- _Record set_
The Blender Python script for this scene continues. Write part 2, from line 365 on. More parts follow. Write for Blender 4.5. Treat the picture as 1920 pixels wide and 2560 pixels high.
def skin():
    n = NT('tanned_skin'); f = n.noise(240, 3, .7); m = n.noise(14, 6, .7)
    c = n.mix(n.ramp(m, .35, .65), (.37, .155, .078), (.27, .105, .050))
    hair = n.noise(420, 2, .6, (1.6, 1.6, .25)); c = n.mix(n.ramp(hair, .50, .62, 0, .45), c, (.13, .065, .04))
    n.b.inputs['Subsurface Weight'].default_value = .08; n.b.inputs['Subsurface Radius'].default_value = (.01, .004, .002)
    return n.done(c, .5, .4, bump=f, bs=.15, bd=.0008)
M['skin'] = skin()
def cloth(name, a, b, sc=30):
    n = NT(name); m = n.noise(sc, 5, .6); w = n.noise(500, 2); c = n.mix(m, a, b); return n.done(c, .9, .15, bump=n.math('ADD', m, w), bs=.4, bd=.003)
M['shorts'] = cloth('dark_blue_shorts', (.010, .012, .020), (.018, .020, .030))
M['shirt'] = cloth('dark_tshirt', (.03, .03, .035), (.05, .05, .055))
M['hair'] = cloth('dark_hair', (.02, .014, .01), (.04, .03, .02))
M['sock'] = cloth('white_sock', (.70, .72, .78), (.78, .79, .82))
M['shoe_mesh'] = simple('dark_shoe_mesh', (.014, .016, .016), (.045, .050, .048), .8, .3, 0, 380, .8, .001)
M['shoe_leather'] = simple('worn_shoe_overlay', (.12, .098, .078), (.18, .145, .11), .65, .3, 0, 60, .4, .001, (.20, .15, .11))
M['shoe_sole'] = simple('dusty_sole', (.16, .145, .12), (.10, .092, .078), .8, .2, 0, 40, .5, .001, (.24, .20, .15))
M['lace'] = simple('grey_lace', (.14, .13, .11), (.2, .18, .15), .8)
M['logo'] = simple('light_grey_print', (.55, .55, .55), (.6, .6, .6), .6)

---

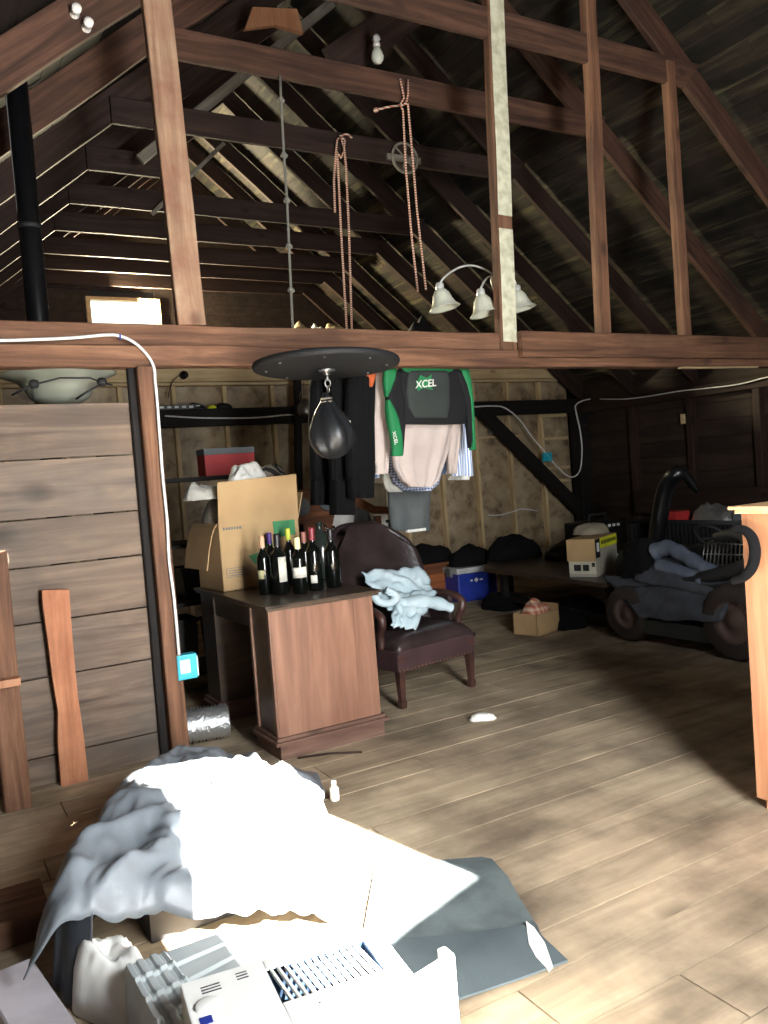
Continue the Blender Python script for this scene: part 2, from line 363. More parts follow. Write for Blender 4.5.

- _What to do_
Gather from the data above every line with the string "parts".

- _Result of the exercise_
The Blender Python script for this scene continues. Write part 2, from line 365 on. More parts follow. Write for Blender 4.5. Treat the picture as 1920 pixels wide and 2560 pixels high.
Continue the Blender Python script for this scene: part 2, from line 363. More parts follow. Write for Blender 4.5.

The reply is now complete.